L’expérience que venait d’acquérir Laffitte pendant ces quelques années de politique active devait lui coûter cher : s’il n’y perdit pas toutes ses illusions, il y perdit sa fortune. Elle avait, d’ailleurs, été déjà sérieusement ébranlée, lorsqu’en 1824, associé d’une compagnie de banquiers dont nous aurons à nous occuper, il participa à la préparation de la conversion proposée par Villèle et qui échoua, on le sait, devant la Chambre des pairs. Les récens événemens n’avaient pas amélioré cette situation. En octobre 1830, Laffitte s’était vu obligé de vendre au Roi la forêt de Breteuil. Il liquida le reste lorsqu’il eut quitté le pouvoir. Sa situation devint telle qu’une souscription nationale[2]fut ouverte à ce moment afin de recueillir l’argent nécessaire pour lui conserver son hôtel situé au numéro 19 de la rue qui porte aujourd’hui son nom, et qui s’appelait d’abord rue d’Artois.

  1. On lui aurait caché une dépêche annonçant l’entrée des Autrichiens dans la Romagne au mépris du principe de la non-intervention qu’il avait proclamé à la tribune.

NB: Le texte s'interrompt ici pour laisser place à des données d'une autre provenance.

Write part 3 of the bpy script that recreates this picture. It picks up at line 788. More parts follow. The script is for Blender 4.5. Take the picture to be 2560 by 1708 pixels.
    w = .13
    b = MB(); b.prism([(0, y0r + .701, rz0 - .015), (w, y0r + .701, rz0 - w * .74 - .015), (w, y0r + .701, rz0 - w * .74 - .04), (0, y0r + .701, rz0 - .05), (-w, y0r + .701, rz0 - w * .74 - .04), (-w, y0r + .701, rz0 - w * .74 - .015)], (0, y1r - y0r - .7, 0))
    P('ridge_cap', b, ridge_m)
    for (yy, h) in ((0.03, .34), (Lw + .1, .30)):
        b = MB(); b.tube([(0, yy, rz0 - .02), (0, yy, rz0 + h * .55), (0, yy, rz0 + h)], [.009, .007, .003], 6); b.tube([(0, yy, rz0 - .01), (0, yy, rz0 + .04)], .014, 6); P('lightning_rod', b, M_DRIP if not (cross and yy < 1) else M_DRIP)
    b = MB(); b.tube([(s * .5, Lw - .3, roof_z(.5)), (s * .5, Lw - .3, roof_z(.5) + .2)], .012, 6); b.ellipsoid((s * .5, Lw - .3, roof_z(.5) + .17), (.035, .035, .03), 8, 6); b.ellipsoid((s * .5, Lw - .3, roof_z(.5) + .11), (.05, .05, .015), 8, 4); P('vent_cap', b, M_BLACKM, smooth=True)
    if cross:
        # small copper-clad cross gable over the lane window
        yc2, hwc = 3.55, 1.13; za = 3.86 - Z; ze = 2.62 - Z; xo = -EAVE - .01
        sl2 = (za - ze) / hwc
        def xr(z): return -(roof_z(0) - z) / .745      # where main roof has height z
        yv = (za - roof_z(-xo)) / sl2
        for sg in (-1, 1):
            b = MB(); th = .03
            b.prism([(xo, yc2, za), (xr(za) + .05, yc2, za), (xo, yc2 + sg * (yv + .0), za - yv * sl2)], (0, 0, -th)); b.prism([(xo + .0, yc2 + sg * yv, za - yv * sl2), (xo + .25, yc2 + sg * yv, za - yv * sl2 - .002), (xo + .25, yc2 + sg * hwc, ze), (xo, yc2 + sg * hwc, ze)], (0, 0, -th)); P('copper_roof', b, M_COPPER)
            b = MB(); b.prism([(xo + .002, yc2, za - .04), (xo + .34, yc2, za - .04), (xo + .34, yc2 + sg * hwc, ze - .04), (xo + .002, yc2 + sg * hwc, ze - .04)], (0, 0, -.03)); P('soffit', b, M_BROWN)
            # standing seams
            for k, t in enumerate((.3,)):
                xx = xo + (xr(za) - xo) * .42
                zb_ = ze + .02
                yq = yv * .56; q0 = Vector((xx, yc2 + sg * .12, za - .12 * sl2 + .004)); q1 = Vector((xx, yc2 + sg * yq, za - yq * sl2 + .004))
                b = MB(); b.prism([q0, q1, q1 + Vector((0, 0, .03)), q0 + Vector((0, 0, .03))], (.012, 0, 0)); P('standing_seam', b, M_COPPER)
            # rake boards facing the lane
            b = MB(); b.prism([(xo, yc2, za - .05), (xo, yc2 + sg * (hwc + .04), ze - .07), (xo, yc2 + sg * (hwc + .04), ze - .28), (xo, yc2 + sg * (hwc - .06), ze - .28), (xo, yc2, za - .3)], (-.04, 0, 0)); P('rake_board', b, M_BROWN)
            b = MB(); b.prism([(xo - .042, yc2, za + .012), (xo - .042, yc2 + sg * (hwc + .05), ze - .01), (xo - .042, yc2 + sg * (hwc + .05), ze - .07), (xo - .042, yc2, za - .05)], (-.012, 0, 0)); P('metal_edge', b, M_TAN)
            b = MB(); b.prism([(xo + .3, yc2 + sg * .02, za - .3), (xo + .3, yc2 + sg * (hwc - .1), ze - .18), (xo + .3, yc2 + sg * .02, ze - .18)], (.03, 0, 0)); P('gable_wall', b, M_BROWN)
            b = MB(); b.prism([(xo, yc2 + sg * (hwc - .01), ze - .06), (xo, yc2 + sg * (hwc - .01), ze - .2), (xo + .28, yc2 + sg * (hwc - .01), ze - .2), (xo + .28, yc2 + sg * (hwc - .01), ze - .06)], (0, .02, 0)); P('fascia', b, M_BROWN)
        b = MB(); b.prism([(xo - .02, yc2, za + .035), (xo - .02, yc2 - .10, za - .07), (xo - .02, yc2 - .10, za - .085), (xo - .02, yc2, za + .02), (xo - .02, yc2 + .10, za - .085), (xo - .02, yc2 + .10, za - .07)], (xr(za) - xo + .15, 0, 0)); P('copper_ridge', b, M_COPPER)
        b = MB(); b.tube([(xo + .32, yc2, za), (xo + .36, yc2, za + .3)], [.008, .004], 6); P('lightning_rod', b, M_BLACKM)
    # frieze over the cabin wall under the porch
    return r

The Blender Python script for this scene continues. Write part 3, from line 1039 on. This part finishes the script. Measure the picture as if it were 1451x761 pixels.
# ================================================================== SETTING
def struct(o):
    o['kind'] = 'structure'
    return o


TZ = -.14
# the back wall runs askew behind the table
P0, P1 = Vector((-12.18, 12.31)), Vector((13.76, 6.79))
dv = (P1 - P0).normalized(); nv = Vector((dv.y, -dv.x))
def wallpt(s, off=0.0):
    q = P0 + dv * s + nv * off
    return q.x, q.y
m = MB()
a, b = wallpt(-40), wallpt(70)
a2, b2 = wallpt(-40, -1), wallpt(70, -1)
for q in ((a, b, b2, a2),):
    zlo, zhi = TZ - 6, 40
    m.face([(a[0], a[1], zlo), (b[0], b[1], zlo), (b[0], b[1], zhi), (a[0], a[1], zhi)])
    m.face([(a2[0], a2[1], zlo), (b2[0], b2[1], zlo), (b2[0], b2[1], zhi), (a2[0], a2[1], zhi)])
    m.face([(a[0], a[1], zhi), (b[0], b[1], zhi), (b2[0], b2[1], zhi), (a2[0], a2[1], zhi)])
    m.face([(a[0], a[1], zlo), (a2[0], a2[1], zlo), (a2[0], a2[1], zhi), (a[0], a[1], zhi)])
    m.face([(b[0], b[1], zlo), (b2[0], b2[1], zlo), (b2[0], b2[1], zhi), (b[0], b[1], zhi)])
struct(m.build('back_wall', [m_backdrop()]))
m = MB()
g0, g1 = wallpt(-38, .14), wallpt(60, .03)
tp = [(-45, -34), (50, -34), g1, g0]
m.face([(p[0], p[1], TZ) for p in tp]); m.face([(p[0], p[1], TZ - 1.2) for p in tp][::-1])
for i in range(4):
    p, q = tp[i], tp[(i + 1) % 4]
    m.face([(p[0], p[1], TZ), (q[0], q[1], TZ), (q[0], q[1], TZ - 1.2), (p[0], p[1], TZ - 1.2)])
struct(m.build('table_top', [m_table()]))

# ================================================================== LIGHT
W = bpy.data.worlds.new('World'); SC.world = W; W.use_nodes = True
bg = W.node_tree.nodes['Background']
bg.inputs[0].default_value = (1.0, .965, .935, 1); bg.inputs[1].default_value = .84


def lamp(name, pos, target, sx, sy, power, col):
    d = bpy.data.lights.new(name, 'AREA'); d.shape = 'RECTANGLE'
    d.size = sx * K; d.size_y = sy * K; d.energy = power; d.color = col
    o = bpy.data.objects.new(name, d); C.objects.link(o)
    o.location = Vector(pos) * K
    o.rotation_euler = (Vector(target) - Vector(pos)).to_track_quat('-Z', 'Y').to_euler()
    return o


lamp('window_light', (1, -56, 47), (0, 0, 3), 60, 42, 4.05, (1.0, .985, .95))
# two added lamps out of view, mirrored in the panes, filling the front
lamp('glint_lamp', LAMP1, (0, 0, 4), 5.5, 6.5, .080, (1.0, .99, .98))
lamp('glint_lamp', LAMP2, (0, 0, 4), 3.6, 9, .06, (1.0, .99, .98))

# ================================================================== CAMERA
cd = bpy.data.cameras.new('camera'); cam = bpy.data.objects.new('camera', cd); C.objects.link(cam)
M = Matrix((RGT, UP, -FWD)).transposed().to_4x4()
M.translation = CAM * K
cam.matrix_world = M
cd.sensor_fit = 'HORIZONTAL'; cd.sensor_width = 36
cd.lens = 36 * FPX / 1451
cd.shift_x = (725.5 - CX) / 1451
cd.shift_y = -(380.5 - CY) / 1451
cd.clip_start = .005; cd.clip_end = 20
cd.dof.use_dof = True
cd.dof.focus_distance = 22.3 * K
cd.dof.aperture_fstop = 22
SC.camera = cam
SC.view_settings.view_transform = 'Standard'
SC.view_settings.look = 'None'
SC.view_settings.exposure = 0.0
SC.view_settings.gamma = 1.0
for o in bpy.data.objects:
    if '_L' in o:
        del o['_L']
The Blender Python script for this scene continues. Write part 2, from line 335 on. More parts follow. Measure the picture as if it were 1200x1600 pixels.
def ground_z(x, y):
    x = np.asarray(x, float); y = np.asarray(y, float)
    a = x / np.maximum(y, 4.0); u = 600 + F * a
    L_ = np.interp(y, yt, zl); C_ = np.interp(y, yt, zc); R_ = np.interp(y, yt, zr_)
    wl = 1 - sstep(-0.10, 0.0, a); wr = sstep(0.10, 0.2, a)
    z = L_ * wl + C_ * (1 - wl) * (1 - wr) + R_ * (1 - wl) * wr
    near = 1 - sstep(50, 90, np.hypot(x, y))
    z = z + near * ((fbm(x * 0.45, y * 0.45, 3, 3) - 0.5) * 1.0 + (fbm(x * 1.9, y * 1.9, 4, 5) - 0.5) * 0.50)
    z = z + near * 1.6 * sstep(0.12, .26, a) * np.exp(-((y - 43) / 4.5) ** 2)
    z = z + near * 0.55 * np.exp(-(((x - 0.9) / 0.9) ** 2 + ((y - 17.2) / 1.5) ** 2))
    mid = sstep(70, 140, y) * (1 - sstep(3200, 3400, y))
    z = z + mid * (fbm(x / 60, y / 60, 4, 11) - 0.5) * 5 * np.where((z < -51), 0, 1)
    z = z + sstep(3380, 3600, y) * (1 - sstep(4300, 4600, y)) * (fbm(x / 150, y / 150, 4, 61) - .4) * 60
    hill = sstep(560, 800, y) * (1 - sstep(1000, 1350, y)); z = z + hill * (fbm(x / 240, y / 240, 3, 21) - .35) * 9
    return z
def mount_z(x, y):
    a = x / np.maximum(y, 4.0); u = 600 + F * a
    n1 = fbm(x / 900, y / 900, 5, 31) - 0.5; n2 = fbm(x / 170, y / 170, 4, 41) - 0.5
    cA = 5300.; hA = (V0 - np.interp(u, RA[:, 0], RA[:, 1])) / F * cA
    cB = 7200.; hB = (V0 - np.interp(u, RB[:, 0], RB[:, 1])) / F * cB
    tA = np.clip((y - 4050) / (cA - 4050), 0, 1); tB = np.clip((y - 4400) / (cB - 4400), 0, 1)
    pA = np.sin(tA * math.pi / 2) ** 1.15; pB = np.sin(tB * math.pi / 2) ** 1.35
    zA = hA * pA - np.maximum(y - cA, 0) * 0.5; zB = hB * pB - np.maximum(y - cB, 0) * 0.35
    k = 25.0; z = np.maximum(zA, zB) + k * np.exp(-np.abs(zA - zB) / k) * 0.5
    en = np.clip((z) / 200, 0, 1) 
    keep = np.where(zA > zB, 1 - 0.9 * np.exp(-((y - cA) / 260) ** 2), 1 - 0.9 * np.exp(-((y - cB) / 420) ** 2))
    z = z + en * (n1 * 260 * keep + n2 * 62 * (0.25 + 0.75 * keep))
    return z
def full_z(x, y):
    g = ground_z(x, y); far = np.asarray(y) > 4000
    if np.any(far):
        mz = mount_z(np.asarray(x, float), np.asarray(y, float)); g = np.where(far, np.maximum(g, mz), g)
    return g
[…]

  2. Le comité provisoire de la souscription comprenait : Odilon Barrot, Mauguin, le général Clauzel, La Fayette, le maréchal Gérard, général Becker, général Exelmans, Cunin-Gridaine, Fulchiron, Barbet de Veaux, Calmon, Gouin, Martell, de Bérenger, Châtelain. Elle s’éleva exactement en capitaux à 416 901 fr. 09 et à 25 892 fr. 80 en intérêts produits par les dépôts faits à la caisse des Dépôts et Consignations, soit au total 442 793 fr. 89. Laffitte toucha le dernier versement le 25 décembre 1835.